During historic White House visit, US condemns Myanmar's human rights

(Photo: Reuters / Larry Downing)U.S. President Barack Obama shakes hands with Myanmar's President Thein Sein in the Oval Office at the White House in Washington May 20, 2013. Obama will walk a fine line between fostering a U.S. ally in China's backyard and trying to defend human rights on Monday when Thein Sein becomes the first head of his country to visit the White House in 47 years. (

While Myanmar's president Thein Sein made a historic visit to the United States the country' State Department released its annual international religious freedom report, decrying Myanmar's suppression of religious freedom.

"In Burma," the report states, "the government maintained restrictions on certain religious activities, limited freedom of religion, and actively promoted Theravada Buddhism over other religions, particularly among certain ethnic minority populations."

The report goes on to detail instances of persecution, including the "gang-rape" and "prolonged torture" of a Christian woman in a church by Burmese soldiers. According to the report, the soldiers never faced any form of discipline.

President Barack Obama said during talks Monday that he urged Thein Sein to address the violence against Myanmar's Rohingya Muslim minority.

Myanmar has faced increased international pressure to ensure religious freedom as more stories of Buddhist-Muslim sectarian violence have surfaced in recent months.

Speaking at Johns Hopkins University in Washington, D.C., Thein Sein said his government is committed to protecting religious freedom, stating they would like to "ensure not only that inter-communal violence is brought to a halt, but that all perpetrators are brought to justice."

According to the video journalism organization Democratic Voice of Burma, 43 people died in the latest attack, and thousands of Muslims were left homeless.
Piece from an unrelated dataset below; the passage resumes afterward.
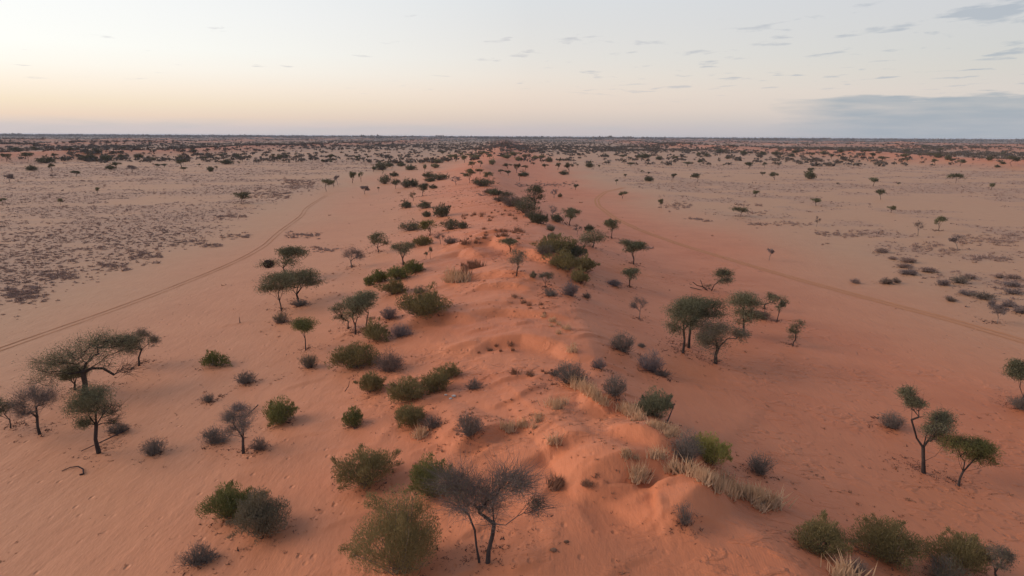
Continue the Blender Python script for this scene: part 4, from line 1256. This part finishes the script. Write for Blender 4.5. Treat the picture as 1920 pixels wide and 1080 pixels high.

Nearly 200 people were killed in 2012 as the result of Buddhist-Muslim clashes.

Since 1999, the United States has designated Myanmar a "country of particular concern" for its history of religious oppression, and the state of religious freedom has also been condemned by Amnesty International, Human Rights Watch and the UN special adviser on the prevention of genocide.

Representatives from the Chin Human Rights Organization recently visited officials in the European Union, the United States and Canada, urging them to push the Myanmar government to include religious freedom in its series of political reforms.

The Chin, a largely Christian ethnic minority in Myanmar, have also faced persecution – mostly from the Burmese Army.

The group is advocating for freedom of religion for all religious minorities, including Muslims.

"Discrimination [in Myanmar] on grounds of religion and ethnicity is both deep-rooted and institutionalized," said Chin Human Rights Organization member, Salai Za Uk Ling, while testifying before the European Parliament in March.

"Current reforms in Burma should focus on dismantling the institutional structures and policies that enable continued discrimination and forced assimilation against ethnic and religious minorities."

Thein Sein's visit to the U.S. is being hailed by some observers as a positive first step toward reform.

Others are less optimistic.

Jennifer Quigley, executive director of US Campaign for Burma, said on the PBS NewsHour that while Myanmar should be lauded for trying to improve international relationships, many issues are being whitewashed as a result.

"Unfortunately for us," she said, "[Improved relationship] comes at the expense of there not being much progress on issues that the international community has let sort of fall by the wayside, the human rights agenda, the pursuit of holding the military accountable for the atrocities that it continues to create."